- Source material
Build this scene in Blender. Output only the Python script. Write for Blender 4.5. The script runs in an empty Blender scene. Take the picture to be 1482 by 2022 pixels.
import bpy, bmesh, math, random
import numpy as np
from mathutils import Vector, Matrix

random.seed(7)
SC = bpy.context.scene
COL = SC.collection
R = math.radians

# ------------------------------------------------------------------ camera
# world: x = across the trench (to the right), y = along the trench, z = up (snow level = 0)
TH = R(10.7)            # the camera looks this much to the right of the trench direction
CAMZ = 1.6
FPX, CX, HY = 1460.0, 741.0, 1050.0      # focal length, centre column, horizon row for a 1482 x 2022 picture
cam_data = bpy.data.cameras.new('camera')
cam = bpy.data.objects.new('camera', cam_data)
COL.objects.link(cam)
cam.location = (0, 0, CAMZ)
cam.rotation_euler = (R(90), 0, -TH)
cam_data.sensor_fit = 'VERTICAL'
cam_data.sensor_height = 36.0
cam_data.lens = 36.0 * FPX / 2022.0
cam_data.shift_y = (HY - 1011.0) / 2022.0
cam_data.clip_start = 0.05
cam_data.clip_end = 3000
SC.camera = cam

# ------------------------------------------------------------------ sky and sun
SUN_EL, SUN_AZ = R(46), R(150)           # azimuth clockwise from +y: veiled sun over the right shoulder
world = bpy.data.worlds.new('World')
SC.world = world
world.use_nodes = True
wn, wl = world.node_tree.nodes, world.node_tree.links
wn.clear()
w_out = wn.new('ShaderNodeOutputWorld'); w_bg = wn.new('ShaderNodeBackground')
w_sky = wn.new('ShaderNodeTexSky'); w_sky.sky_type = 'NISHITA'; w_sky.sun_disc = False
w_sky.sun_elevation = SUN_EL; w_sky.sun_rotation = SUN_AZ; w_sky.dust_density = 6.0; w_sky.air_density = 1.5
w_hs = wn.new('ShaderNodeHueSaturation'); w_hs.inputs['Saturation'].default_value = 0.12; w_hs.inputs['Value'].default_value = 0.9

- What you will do
Exactly repeat the lines running from the top of the listing to the line bearing "R = math.radians", both of those lines included, and only them.

- Correct response
Build this scene in Blender. Output only the Python script. Write for Blender 4.5. The script runs in an empty Blender scene. Take the picture to be 1482 by 2022 pixels.
import bpy, bmesh, math, random
import numpy as np
from mathutils import Vector, Matrix

random.seed(7)
SC = bpy.context.scene
COL = SC.collection
R = math.radians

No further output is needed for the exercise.